Bunu son derece tehlikeli bulduğumu burada ifade etmek isterim. Hukuk devletini korumak ve adalet idealini yaşatmak sadece yargı mensuplarının, sadece hukuk insanlarının değil, siyasetçi ve gazetecisiyle hepimizin müşterek görevidir. Kabahati sürekli başkalarında arayanlar, çıkarlarına dokunulduğunda üsluplarını kirletenler, artık yargıyı ve işini yapan yargı mensuplarını hedef göstermekten vazgeçmelidir. Her fırsatta vurguluyorum, bugün tekrar ifade ediyorum. Hukukun önünde herkes eşittir. Kimse layüsel değildir. Hukuk devletinde suç işleme imtiyazına sahip sınıflar yoktur ve olamaz. Hukuk ancak meşru çıkarı ve hakkın ali hatırını korur. Bizim de sorumluluğumuz hukukun işlemesine yardımcı olmak, adaletin tecellisine katkı sunmaktır. Adalet ve hukuk sadece mahkemelerin kararlarıyla değil, toplumun her kesiminin hukuka ve adalete sahip çıkmasıyla sağlanabilir. Biz tam 23 yıldır işte bunu yapmanın derdindeyiz. Bundan sonra da demokrasiden, hukuktan, adaletten, özgürlüklerden ödün vermeden çalışmaya devam edeceğiz. Genç hukukçularımızın meslek hayatları boyunca omuzlarında taşıdıkları bu ağır yükün bilinciyle hareket edeceklerine inanıyorum. Rabb'im hepinizin yar ve yardımcısı olsun."

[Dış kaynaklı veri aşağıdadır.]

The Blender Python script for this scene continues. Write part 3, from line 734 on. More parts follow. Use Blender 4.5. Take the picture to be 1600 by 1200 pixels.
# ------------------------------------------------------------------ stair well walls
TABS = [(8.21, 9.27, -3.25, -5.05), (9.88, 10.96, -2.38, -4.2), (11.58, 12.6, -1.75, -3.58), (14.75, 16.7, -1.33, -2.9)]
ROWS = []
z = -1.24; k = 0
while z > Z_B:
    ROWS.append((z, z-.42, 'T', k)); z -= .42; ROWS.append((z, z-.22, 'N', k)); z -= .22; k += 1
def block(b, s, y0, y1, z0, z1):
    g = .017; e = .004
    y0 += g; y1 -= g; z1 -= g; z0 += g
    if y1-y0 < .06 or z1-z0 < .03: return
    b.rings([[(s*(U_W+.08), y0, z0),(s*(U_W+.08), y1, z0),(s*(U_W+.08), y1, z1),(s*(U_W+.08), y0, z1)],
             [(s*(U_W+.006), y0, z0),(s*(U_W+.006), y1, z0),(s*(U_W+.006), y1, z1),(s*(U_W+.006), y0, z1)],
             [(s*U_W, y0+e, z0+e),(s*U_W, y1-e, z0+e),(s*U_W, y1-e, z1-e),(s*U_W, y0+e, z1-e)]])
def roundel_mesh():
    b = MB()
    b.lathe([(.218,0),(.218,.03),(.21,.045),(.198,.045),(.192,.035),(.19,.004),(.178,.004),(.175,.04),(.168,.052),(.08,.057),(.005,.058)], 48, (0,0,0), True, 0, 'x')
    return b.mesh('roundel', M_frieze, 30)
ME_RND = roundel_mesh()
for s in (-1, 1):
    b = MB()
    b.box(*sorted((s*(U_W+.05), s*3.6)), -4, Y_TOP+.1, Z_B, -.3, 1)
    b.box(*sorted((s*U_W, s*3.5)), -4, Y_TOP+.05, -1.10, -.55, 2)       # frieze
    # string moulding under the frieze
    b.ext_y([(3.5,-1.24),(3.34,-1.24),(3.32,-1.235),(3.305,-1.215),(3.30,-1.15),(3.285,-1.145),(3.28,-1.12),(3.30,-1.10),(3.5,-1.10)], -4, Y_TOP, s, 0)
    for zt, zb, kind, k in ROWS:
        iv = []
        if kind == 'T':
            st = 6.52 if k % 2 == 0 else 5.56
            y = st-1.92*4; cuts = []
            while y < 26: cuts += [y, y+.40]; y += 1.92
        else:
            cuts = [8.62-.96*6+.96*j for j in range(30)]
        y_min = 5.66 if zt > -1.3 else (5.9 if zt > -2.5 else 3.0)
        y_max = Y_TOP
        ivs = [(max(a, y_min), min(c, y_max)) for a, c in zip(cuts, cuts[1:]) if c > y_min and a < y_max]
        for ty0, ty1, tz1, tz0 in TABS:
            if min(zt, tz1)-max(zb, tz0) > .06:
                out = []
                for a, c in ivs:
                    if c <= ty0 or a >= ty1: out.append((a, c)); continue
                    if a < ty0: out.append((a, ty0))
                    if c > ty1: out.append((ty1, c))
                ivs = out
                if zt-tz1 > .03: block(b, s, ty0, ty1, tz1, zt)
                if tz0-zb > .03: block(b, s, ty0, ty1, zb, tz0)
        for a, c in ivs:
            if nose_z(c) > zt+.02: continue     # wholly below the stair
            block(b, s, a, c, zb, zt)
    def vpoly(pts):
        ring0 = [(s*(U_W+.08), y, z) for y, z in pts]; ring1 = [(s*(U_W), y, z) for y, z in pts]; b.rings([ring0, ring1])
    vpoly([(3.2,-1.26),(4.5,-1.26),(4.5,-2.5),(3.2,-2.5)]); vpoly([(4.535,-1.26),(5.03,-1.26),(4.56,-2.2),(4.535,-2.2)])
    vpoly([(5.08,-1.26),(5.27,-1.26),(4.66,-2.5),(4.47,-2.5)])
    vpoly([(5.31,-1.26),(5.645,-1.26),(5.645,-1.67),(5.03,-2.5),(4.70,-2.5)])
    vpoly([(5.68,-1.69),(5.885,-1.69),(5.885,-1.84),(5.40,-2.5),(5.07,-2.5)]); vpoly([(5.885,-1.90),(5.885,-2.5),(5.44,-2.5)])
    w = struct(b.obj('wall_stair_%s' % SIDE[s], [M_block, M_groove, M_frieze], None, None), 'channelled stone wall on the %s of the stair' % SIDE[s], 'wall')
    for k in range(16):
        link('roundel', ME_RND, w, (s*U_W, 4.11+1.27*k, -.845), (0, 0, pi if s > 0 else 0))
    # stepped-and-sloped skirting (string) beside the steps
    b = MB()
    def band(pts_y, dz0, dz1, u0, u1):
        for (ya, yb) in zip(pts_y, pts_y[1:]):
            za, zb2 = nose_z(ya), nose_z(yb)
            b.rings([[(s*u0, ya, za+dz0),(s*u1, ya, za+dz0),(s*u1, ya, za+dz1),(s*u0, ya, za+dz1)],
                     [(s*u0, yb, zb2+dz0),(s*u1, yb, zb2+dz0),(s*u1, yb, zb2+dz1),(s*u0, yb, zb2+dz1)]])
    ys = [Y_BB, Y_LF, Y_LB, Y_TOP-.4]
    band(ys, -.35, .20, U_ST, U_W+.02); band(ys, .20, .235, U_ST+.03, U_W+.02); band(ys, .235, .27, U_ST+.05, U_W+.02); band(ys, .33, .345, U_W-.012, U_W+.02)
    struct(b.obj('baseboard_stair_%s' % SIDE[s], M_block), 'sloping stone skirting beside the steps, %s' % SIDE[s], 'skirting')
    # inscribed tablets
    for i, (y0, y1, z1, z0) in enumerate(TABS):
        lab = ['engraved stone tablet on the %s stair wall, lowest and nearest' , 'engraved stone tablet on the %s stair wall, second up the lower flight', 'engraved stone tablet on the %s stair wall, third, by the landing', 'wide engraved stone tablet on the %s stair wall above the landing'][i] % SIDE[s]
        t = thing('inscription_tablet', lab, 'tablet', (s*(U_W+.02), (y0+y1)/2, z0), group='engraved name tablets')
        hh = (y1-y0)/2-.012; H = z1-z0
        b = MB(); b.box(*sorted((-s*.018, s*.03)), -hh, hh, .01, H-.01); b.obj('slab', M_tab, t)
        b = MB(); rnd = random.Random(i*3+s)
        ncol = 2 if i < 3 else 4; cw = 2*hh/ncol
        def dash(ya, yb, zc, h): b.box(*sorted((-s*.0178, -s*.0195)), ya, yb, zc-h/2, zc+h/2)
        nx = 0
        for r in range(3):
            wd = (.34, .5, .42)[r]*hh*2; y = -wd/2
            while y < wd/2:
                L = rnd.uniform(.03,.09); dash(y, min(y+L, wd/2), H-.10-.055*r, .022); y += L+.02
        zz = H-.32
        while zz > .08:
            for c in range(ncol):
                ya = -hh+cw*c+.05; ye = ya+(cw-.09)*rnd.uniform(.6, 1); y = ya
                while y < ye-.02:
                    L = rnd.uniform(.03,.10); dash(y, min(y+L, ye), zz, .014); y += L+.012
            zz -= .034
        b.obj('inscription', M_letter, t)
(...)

Cumhurbaşkanı Erdoğan, kura töreninin hayırlı olmasını dileyerek, dereceye giren tüm gençleri tebrik etti.
Notlar
Törene, Anayasa Mahkemesi Başkanı Kadir Özkaya, Sayıştay Başkanı Metin Yener, Yargıtay Başkanı Ömer Kerkez, Cumhurbaşkanlığı İletişim Başkanı Burhanettin Duran, Cumhurbaşkanlığı Özel Kalem Müdürü Hasan Doğan, Cumhurbaşkanı Dış Politika ve Güvenlik Başdanışmanı Akif Çağatay Kılıç da katıldı.
Konuşmasının ardından Cumhurbaşkanı Erdoğan, dönem birincileri Adli Yargı Cumhuriyet Savcısı Adayı Yasemin Cankurtaran, Adli Yargı Hakim Adayı Zehra Yetimler ve İdari Yargı Hakim Adayı Uygar Karakoç'a plaketlerini verdi.